With every transaction, Insignia has chosen to partner with top-quality people. And vice versa. Part of the reason may be that word -- "culture" -- you hear a lot around everyone from Farkas on down.
"This business is nothing if it's not people," says Farkas. "You can't do this in a mediocre way in a highly competitive environment. In this industry, the winning companies are going to be the companies that learn how to attract, retain, incentivize, train and support the highest quality individuals in the various different segments in which we operate. Generally the better companies are companies that have historically been successful at doing that and those are the companies that I wanted to target. Every one of these companies has very substantial numbers of different alternatives. And at the end of the day, they chose us. Everybody has money today. I derive more personal credibility from people of their caliber choosing to be with this organization than just about anything else."
Robert Cohen agrees. "The company and the principals are very entrepreneurial, so I felt that my entrepreneurial contributions would be listened to and heard and considered."
Siegel says that local market culture is paramount. "If you try to export a culture I believe you're writing a prescription for failure."
Insignia Commercial Group COO Henry Horowitz has been instrumental in the group's growth after his own firm, First Resource Realty, was acquired on Jan. 1, 1993 and became the start of ICG. "Part of the overall culture for Insignia is that we are not arrogant. We don't pretend that we have all the answers. We acquire companies that are successful in their own right. We keep the infrastructure and the processes, the systems and the relationships that existed when we bought them. We give people a lot of authority and we continually seek their input." To date, ICG has made some 20 acquisitions.

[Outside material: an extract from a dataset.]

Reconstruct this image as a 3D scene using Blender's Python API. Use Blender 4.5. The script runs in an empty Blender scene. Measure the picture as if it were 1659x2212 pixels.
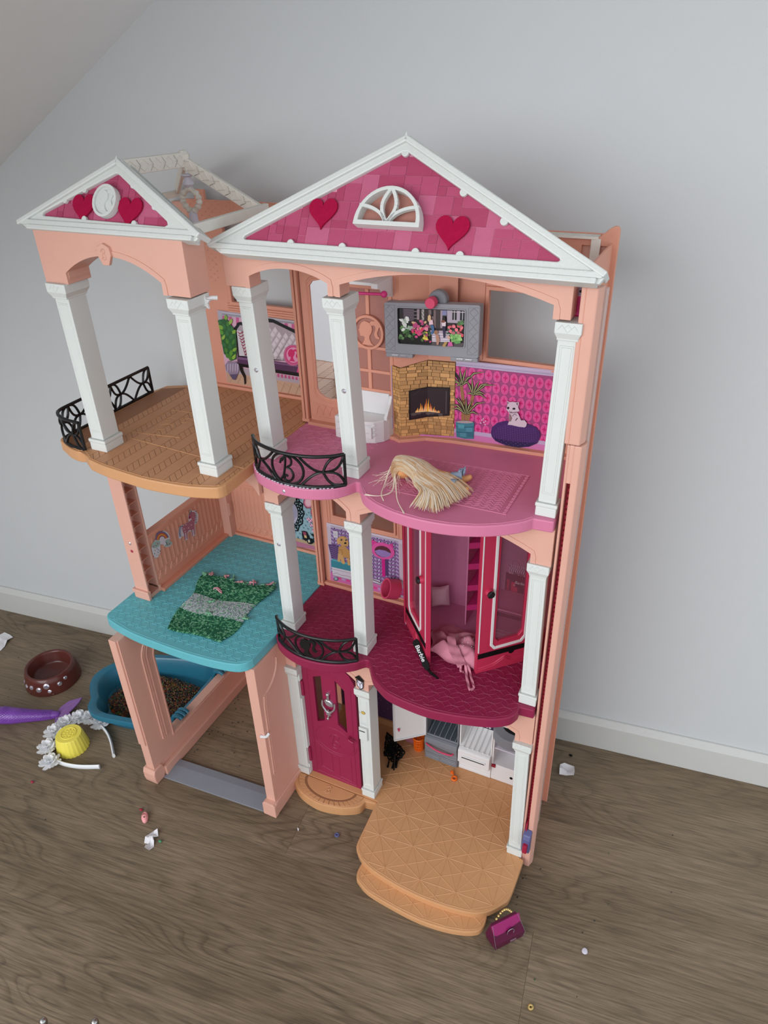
import bpy, bmesh, math, random
from mathutils import Vector, Matrix
from mathutils.geometry import tessellate_polygon
random.seed(7)
PI = math.pi
S = bpy.context.scene
COL = S.collection

# ------------------------------------------------------------------ camera
cam = bpy.data.cameras.new('camera'); camo = bpy.data.objects.new('camera', cam); COL.objects.link(camo)
camo.location = (0.5085, -0.6877, 1.0622)
camo.rotation_euler = (1.02237, 0.02743, 0.44232)
cam.sensor_fit = 'VERTICAL'; cam.sensor_height = 36.0; cam.lens = 1566.67 / 2212 * 36.0
cam.clip_start = 0.02; cam.clip_end = 40
S.camera = camo
# ------------------------------------------------------------------ world, lights, exposure
w = bpy.data.worlds.new('world'); S.world = w; w.use_nodes = True
bg = w.node_tree.nodes['Background']; bg.inputs[0].default_value = (0.86, 0.93, 1.0, 1); bg.inputs[1].default_value = 1.6
def area(name, loc, target, sx, sy, power, col):
    l = bpy.data.lights.new(name, 'AREA'); l.shape = 'RECTANGLE'; l.size = sx; l.size_y = sy; l.energy = power; l.color = col
    o = bpy.data.objects.new(name, l); COL.objects.link(o); o.location = loc
    o.rotation_euler = (Vector(target) - Vector(loc)).to_track_quat('-Z', 'Y').to_euler()
    return o
area('window_light', (-0.60, -2.6, 1.30), (0.1, 0.1, 0.55), 2.6, 1.5, 70, (0.96, 0.98, 1.0))
S.view_settings.view_transform = 'Standard'; S.view_settings.look = 'None'
S.view_settings.exposure = -0.3; S.view_settings.gamma = 1.0; S.view_settings.use_curve_mapping = False

# ------------------------------------------------------------------ materials
def lin(c):
    c = c / 255.0
    return c / 12.92 if c <= 0.04045 else ((c + 0.055) / 1.055) ** 2.4
def rgb(r, g, b): return (lin(r), lin(g), lin(b), 1.0)
def nodes(name):
    m = bpy.data.materials.new(name); m.use_nodes = True
    return m, m.node_tree.nodes, m.node_tree.links, m.node_tree.nodes['Principled BSDF']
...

With that level of deal flow, branding has become important as the five-year-old Insignia Commercial Group drives both nationally and internationally. "We are moving to brand the entire commercial operation as an Insignia operation," says Farkas. "That's an important objective for the next several years, to try and build the awareness of Insignia and its capabilities."
Is Insignia's appetite for deals whetted yet? Farkas says not, and the acquisition pipeline is still "very active." So, look for more deals ahead.